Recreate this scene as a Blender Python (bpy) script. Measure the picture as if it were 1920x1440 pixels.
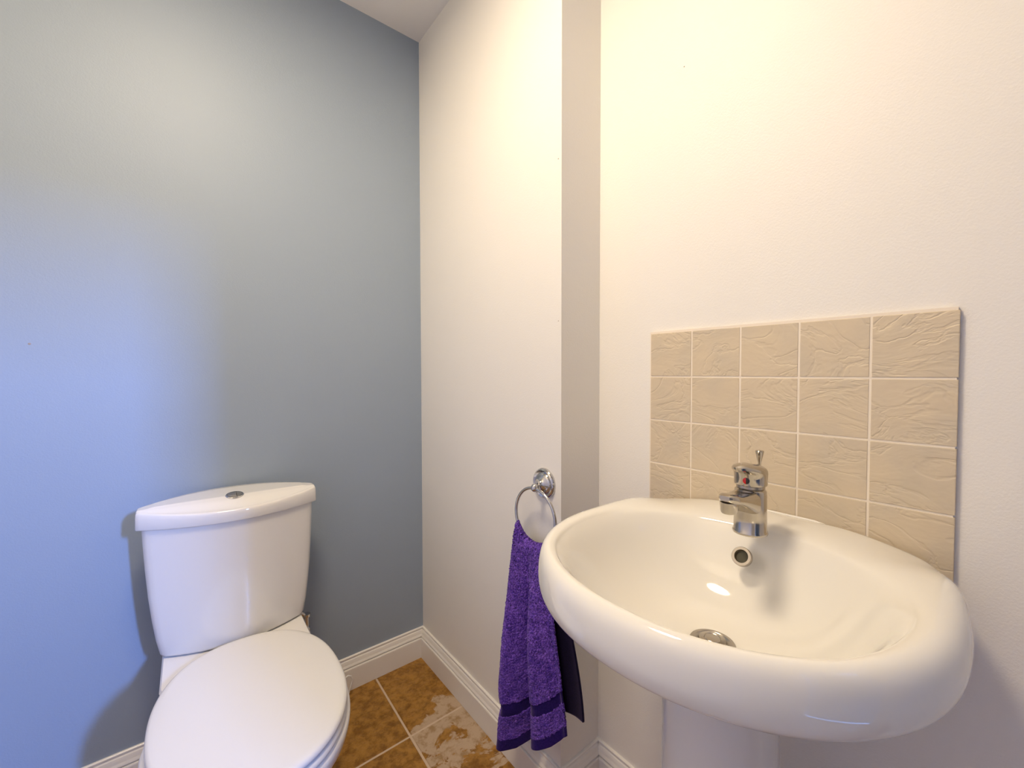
import bpy, bmesh, math, random
from mathutils import Vector, Matrix
random.seed(7)
for _o in list(bpy.data.objects):
    bpy.data.objects.remove(_o)
SC = bpy.context.scene
COL = SC.collection
PI = math.pi
# ---------------------------------------------------------------- camera
CAM_H = 1.115
F_PX, YAW, PITCH, ROLL = 796.5309, 0.6861, 0.0269, -0.0016
fw = Vector((math.sin(YAW)*math.cos(PITCH), math.cos(YAW)*math.cos(PITCH), -math.sin(PITCH)))
rt = Vector((math.cos(YAW), -math.sin(YAW), 0))
up = rt.cross(fw)
cr = math.cos(ROLL)*rt + math.sin(ROLL)*up
cu = -math.sin(ROLL)*rt + math.cos(ROLL)*up
cam_d = bpy.data.cameras.new('camera')
cam_d.sensor_fit = 'HORIZONTAL'
cam_d.sensor_width = 36.0
cam_d.lens = F_PX/1920*36.0
cam_d.clip_start = 0.01
cam = bpy.data.objects.new('camera', cam_d)
COL.objects.link(cam)
m = Matrix((cr, cu, -fw)).transposed().to_4x4()
m.translation = (0, 0, CAM_H)
cam.matrix_world = m
SC.camera = cam
# ---------------------------------------------------------------- sky, exposure
world = bpy.data.worlds.new('sky')
SC.world = world
world.use_nodes = True
bg = world.node_tree.nodes['Background']
bg.inputs[0].default_value = (0.20, 0.40, 1.0, 1)
bg.inputs[1].default_value = 4.0
# daylight entering through the high stairwell window in the hall beyond the door
HWIN = (1.14, 1.46, 2.40, 3.05, -4.00)   # x0, x1, z0, z1, y of the hall window
day = bpy.data.lights.new('window_daylight', 'AREA')
day.shape = 'RECTANGLE'
day.size = HWIN[1]-HWIN[0]-.04
day.size_y = HWIN[3]-HWIN[2]-.04
day.energy = 300.0
day.color = (0.20, 0.38, 1.0)
dayo = bpy.data.objects.new('window_daylight', day)
COL.objects.link(dayo)
dayo.location = ((HWIN[0]+HWIN[1])/2, HWIN[4]-.20, (HWIN[2]+HWIN[3])/2)
dayo.rotation_euler = (PI/2, 0, 0)
vs = SC.view_settings
vs.view_transform = 'Standard'
vs.look = 'None'
vs.gamma = 1.0
vs.use_curve_mapping = False
vs.exposure = 0.77
LAMP_POS = (0.06, 0.62)
LAMP_STRENGTH = 44.0
LAMP_COLOR = (1.0, 0.81, 0.575)
# ---------------------------------------------------------------- room measures (metres, floor z = 0)
XS = 0.9056          # wall behind the basin
XT, XR = 0.7769, 0.7591   # boxed-in wall with the towel ring: far edge, near edge
YB = 1.5085          # blue wall
YR = 0.7348          # return of the boxed-in wall
CEIL = 2.377
XL, YN = -0.46, -1.05     # unseen left and near walls
TILE = 0.102
DOOR = (-0.16, 0.64, 2.00)          # doorway in the near wall: x0, x1, head
WALL_T = 0.30

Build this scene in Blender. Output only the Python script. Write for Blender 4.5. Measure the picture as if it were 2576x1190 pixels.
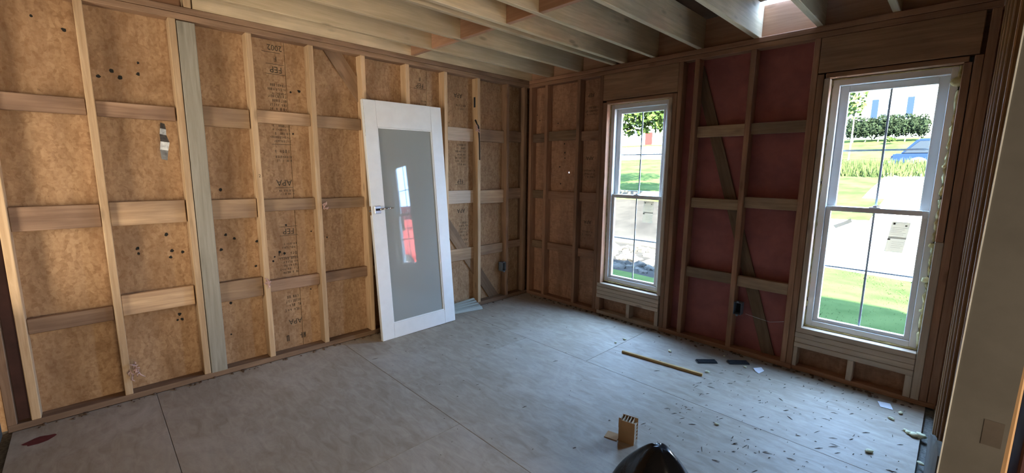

++++++++++

Restate the data above word for word. Do not include the images.

Recreate this scene as a Blender Python (bpy) script. Measure the picture as if it were 1920x1440 pixels.
import bpy, bmesh, math, random
from mathutils import Vector, Matrix
random.seed(7)
for _o in list(bpy.data.objects):
    bpy.data.objects.remove(_o)
SC = bpy.context.scene
COL = SC.collection
PI = math.pi
# ---------------------------------------------------------------- camera
CAM_H = 1.115
F_PX, YAW, PITCH, ROLL = 796.5309, 0.6861, 0.0269, -0.0016
fw = Vector((math.sin(YAW)*math.cos(PITCH), math.cos(YAW)*math.cos(PITCH), -math.sin(PITCH)))
rt = Vector((math.cos(YAW), -math.sin(YAW), 0))
up = rt.cross(fw)
cr = math.cos(ROLL)*rt + math.sin(ROLL)*up
cu = -math.sin(ROLL)*rt + math.cos(ROLL)*up
cam_d = bpy.data.cameras.new('camera')
cam_d.sensor_fit = 'HORIZONTAL'
cam_d.sensor_width = 36.0
cam_d.lens = F_PX/1920*36.0
cam_d.clip_start = 0.01
cam = bpy.data.objects.new('camera', cam_d)
COL.objects.link(cam)
m = Matrix((cr, cu, -fw)).transposed().to_4x4()
m.translation = (0, 0, CAM_H)
cam.matrix_world = m
SC.camera = cam
# ---------------------------------------------------------------- sky, exposure
world = bpy.data.worlds.new('sky')
SC.world = world
world.use_nodes = True
bg = world.node_tree.nodes['Background']
bg.inputs[0].default_value = (0.20, 0.40, 1.0, 1)
bg.inputs[1].default_value = 4.0
# daylight entering through the high stairwell window in the hall beyond the door
HWIN = (1.14, 1.46, 2.40, 3.05, -4.00)   # x0, x1, z0, z1, y of the hall window
day = bpy.data.lights.new('window_daylight', 'AREA')
day.shape = 'RECTANGLE'
day.size = HWIN[1]-HWIN[0]-.04
day.size_y = HWIN[3]-HWIN[2]-.04
day.energy = 300.0
day.color = (0.20, 0.38, 1.0)
dayo = bpy.data.objects.new('window_daylight', day)
COL.objects.link(dayo)
dayo.location = ((HWIN[0]+HWIN[1])/2, HWIN[4]-.20, (HWIN[2]+HWIN[3])/2)
dayo.rotation_euler = (PI/2, 0, 0)
vs = SC.view_settings
vs.view_transform = 'Standard'
vs.look = 'None'
vs.gamma = 1.0
vs.use_curve_mapping = False
vs.exposure = 0.77
LAMP_POS = (0.06, 0.62)
LAMP_STRENGTH = 44.0
LAMP_COLOR = (1.0, 0.81, 0.575)
# ---------------------------------------------------------------- room measures (metres, floor z = 0)
XS = 0.9056          # wall behind the basin
XT, XR = 0.7769, 0.7591   # boxed-in wall with the towel ring: far edge, near edge
YB = 1.5085          # blue wall
YR = 0.7348          # return of the boxed-in wall
CEIL = 2.377
XL, YN = -0.46, -1.05     # unseen left and near walls
TILE = 0.102
DOOR = (-0.16, 0.64, 2.00)          # doorway in the near wall: x0, x1, head
WALL_T = 0.30

Build this scene in Blender. Output only the Python script. Write for Blender 4.5. Measure the picture as if it were 2576x1190 pixels.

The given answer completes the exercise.